### WRITTEN TASK
Copy all lines of the listing that include the string "pixels".
----
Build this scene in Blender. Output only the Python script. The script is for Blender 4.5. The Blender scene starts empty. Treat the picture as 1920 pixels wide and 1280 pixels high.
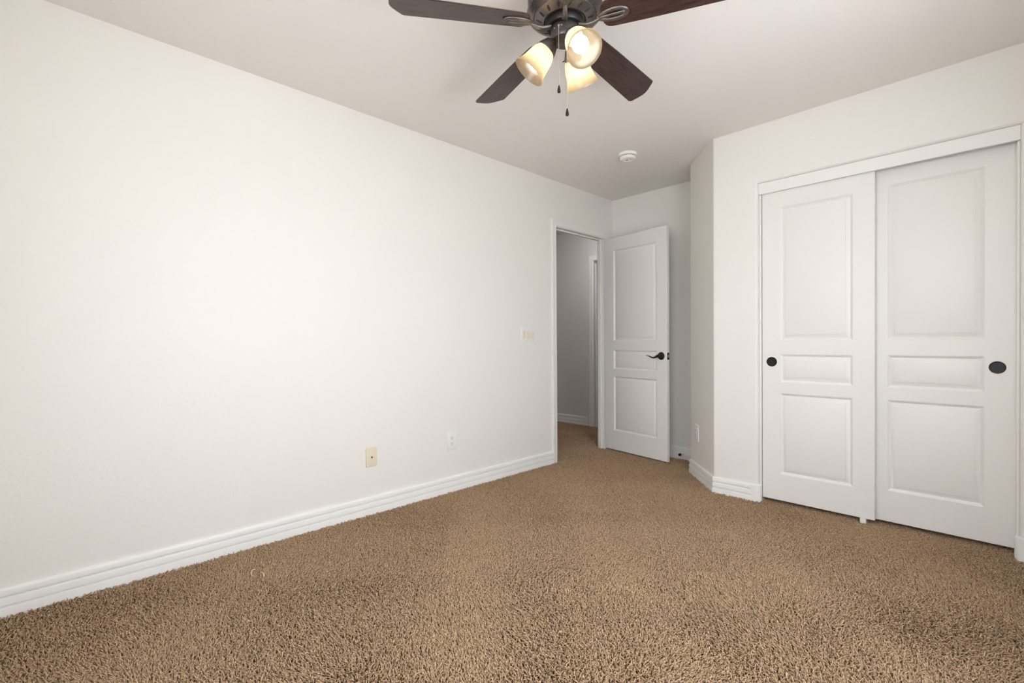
import bpy, bmesh, math
import numpy as np
from mathutils import Vector, Matrix

SC = bpy.context.scene
COL = SC.collection
PI = math.pi

# ------------------------------------------------------------------ camera
YAW, PITCH, ROLL = 0.8027, -0.0087, -0.0061
CAM = Vector((2.6835, 0.0, 1.0549))
FPX, CY = 886.53, 647.57
_F = Vector((-math.sin(YAW) * math.cos(PITCH), math.cos(YAW) * math.cos(PITCH), math.sin(PITCH)))
_r = Vector((math.cos(YAW), math.sin(YAW), 0.0))
_u = _r.cross(_F)
_R = math.cos(ROLL) * _r + math.sin(ROLL) * _u
_U = -math.sin(ROLL) * _r + math.cos(ROLL) * _u
cam_data = bpy.data.cameras.new('camera')
cam = bpy.data.objects.new('camera', cam_data)
COL.objects.link(cam)
cam.matrix_world = Matrix(((_R.x, _U.x, -_F.x, CAM.x), (_R.y, _U.y, -_F.y, CAM.y),
                           (_R.z, _U.z, -_F.z, CAM.z), (0, 0, 0, 1)))
cam_data.sensor_width = 36.0
cam_data.lens = FPX * 36.0 / 1920.0
cam_data.shift_y = (CY - 640.0) / 1920.0
cam_data.clip_start = 0.02
SC.camera = cam

# ------------------------------------------------------------------ view, world, daylight
SC.view_settings.view_transform = 'Standard'
SC.view_settings.look = 'None'
SC.view_settings.gamma = 1.0
SC.view_settings.use_curve_mapping = False
SC.view_settings.exposure = 0.04
SKY, GROUND = 10.6, 8.8
BULB = 17.0

W = bpy.data.worlds.new('daylight')
SC.world = W
W.use_nodes = True
nt = W.node_tree
nt.nodes.clear()
wo = nt.nodes.new('ShaderNodeOutputWorld')
bg = nt.nodes.new('ShaderNodeBackground')
tc = nt.nodes.new('ShaderNodeTexCoord')
sx = nt.nodes.new('ShaderNodeSeparateXYZ')
rp = nt.nodes.new('ShaderNodeValToRGB')
mp = nt.nodes.new('ShaderNodeMapRange')
mp.inputs['From Min'].default_value = -0.15
mp.inputs['From Max'].default_value = 0.15
rp.color_ramp.elements[0].color = (GROUND * 0.97, GROUND * 1.0, GROUND * 1.06, 1)
rp.color_ramp.elements[1].color = (SKY * 0.935, SKY * 0.985, SKY * 1.07, 1)
nt.links.new(tc.outputs['Generated'], sx.inputs[0])
nt.links.new(sx.outputs['Z'], mp.inputs['Value'])
nt.links.new(mp.outputs[0], rp.inputs[0])
nt.links.new(rp.outputs[0], bg.inputs['Color'])
nt.links.new(bg.outputs[0], wo.inputs['Surface'])

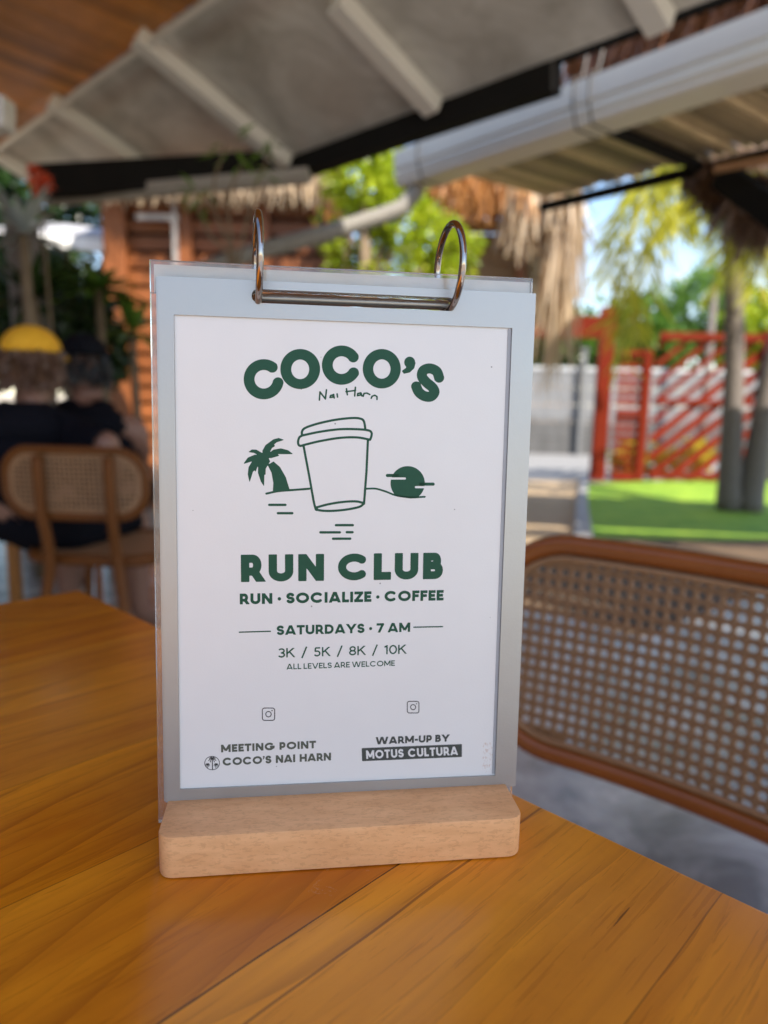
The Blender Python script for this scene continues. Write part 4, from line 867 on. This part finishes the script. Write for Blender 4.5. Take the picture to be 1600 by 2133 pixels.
c = t.mix(t.math('MULTIPLY', t.math('SUBTRACT', wn.outputs['Value'], .2, True), .32), c, (.90, .42, .05))
c = t.mix(t.math('MULTIPLY', t.math('GREATER_THAN', fine, .585), .28), c, (.30, .075, .004))
blot = t.noise(v0, 7, 6, .7, .5); c = t.mix(t.math('MULTIPLY', t.math('SUBTRACT', blot, .5, True), 1.0), c, (.30, .085, .006))
crk = t.math('MULTIPLY', t.math('GREATER_THAN', t.noise(tv(170, 11), 1.0, 3), .735), t.math('GREATER_THAN', X_, .60)); c = t.mix(t.math('MULTIPLY', crk, .7), c, (.03, .012, .005))
red = t.math('LESS_THAN', t.math('ABSOLUTE', t.math('ADD', t.math('SUBTRACT', X_, .5541), t.math('MULTIPLY', t.math('SUBTRACT', t.noise(tv(2, 9), 1.0, 2), .5), .004))), .0006); c = t.mix(t.math('MULTIPLY', red, .6), c, (.10, .022, .008))
c = t.mix(t.math('MULTIPLY', sm, .9), c, (.028, .012, .005))
scf = t.noise(t.coord((1, .45, 1), (2, 5, 0)), 60, 8, .85, .6); scr = t.math('MULTIPLY', t.math('GREATER_THAN', scf, .615), t.math('LESS_THAN', t.math('ABSOLUTE', t.math('SUBTRACT', X_, .520)), .013)); c = t.mix(t.math('MULTIPLY', scr, .22), c, (.55, .40, .28))
t.bump(t.math('ADD', t.math('ADD', t.math('MULTIPLY', fine, .5), t.math('MULTIPLY', t.noise(v0, 26, 4), 1.4)), t.math('MULTIPLY', sm, -1.5)), .10, .0012)
TABLE = t.set(Base_Color=c, Roughness=t.math('ADD', t.math('MULTIPLY', t.noise(v0, 9, 5, .6), .20), .10)); t.b.inputs['Coat Weight'].default_value = .0; t.b.inputs['Coat Roughness'].default_value = .22; t.b.inputs['Specular IOR Level'].default_value = .42
tb = thing('wooden_table', [*(tc0+TE*.42+TW*.34)[:2], 0], 'varnished orange-brown plank table in the foreground under the sign', 'table')
TLen, TDep = .83, .72
mb = MB(); mb.prism([(0, 0, 0), (TLen, 0, 0), (TLen, -TDep, 0), (0, -TDep, 0)], (0, 0, -.03))
o = mb.build('tabletop', TABLE, None, matrix=Matrix.Identity(4), bevel=.0025, smooth=True)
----
### FULL RESPONSE
Build this scene in Blender. Output only the Python script. The script is for Blender 4.5. The Blender scene starts empty. Treat the picture as 1920 pixels wide and 1280 pixels high.
The Blender Python script for this scene continues. Write part 4, from line 867 on. This part finishes the script. Write for Blender 4.5. Take the picture to be 1600 by 2133 pixels.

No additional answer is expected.